Enhanced electrochemical behavior of Co3O4-modified MoNi-layered double hydroxide nanocomposites for pseudocapacitive applications
摘要
In this research, we introduce a novel strategy for developing electrode materials for supercapacitors (SCs) by synthesizing and comparing three distinct systems: cobalt oxide (Co3O4), MoNi Layered Double Hydroxide (MoNi-LDH), and a Co3O4-doped MoNi-LDH nanocomposite (Co3O4@MoNi-LDH) to exploit their synergistic interaction. The materials were synthesized via a hydrothermal method and characterized using X-Ray Diffraction (XRD), Fourier-Transform Infrared Spectroscopy (FTIR), Field-Emission Scanning Electron Microscopy (FESEM), and Energy Dispersive X-Ray Spectroscopy (EDS). Electrochemical properties were assessed through Cyclic Voltammetry (CV), Galvanostatic Charge-Discharge (GCD), and Electrochemical Impedance Spectroscopy (EIS) techniques.

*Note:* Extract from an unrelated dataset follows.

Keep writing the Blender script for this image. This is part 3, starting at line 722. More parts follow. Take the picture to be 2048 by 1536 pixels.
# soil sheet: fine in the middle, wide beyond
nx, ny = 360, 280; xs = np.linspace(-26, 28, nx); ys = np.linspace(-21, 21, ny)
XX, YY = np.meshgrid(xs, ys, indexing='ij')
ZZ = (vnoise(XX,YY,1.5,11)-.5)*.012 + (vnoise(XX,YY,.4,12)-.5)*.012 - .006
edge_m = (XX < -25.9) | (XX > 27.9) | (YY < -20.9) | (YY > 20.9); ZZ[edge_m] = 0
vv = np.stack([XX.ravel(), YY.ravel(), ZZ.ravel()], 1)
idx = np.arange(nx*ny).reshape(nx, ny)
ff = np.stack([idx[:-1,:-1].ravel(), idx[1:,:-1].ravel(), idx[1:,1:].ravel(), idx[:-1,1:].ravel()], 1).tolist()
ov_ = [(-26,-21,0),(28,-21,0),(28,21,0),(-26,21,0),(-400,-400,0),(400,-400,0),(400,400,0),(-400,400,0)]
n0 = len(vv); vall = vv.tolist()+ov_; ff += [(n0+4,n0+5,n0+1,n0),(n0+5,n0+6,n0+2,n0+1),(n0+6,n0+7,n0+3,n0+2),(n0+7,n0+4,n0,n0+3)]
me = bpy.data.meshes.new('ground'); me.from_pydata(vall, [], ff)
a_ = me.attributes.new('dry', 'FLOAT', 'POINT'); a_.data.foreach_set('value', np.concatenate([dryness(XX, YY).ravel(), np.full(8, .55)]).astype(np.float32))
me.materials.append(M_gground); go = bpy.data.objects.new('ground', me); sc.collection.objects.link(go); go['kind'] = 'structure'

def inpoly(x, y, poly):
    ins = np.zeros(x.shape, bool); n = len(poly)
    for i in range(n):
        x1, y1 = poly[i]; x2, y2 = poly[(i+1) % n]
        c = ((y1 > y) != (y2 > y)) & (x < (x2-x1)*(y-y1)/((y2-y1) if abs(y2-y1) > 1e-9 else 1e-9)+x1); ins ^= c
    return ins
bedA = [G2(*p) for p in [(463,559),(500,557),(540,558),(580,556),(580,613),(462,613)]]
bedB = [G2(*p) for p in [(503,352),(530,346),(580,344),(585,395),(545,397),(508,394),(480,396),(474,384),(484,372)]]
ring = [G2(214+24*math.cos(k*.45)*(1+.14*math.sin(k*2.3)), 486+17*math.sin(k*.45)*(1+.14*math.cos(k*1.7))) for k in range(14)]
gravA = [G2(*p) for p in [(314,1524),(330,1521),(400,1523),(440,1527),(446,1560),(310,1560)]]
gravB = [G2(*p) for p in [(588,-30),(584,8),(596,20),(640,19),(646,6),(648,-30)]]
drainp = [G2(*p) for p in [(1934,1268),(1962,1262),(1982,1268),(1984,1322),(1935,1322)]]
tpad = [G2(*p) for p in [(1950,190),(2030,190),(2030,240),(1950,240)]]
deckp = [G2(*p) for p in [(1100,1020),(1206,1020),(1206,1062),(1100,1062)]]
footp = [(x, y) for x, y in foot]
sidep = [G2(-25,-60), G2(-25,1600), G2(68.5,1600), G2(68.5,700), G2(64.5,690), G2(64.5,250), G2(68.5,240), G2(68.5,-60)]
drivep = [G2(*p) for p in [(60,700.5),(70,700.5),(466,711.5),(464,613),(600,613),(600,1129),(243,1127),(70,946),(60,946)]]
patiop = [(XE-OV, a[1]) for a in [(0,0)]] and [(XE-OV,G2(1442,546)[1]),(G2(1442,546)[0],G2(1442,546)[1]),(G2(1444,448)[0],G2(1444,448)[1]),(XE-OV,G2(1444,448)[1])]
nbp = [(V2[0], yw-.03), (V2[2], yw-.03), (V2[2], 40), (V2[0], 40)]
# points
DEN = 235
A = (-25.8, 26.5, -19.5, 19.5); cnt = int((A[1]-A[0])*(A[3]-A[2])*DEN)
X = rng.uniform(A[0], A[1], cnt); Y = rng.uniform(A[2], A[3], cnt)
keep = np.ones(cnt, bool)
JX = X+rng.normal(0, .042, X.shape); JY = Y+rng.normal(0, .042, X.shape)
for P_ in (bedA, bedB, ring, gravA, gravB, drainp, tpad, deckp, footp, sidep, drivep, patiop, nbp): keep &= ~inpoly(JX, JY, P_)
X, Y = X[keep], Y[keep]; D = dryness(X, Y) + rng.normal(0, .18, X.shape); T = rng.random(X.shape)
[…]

The Co3O4@MoNi-LDH composite demonstrated a significantly enhanced electrochemical performance, achieving a specific capacitance of 466.5 F g⁻¹ at 2 A g⁻¹, which is approximately 7 times higher than pristine Co3O4 and more than 2 times higher than MoNi-LDH. The corresponding energy density (165.87 Wh kg⁻¹) is similarly enhanced, showing over a 7-fold improvement compared to Co3O4 and more than double that of MoNi-LDH. This substantial improvement is attributed to the synergistic effect between the two phases, where Co3O4 introduces abundant redox-active sites while the MoNi-LDH structure facilitates rapid ion diffusion and structural stability. The integration of Co3O4 within the LDH framework results in a more interconnected porous network, increases the electroactive surface area, and reduces electrolyte-ion diffusion resistance of electrolyte ions. These features enable more efficient charge storage and delivery, making the composite a highly promising candidate for next-generation energy storage devices.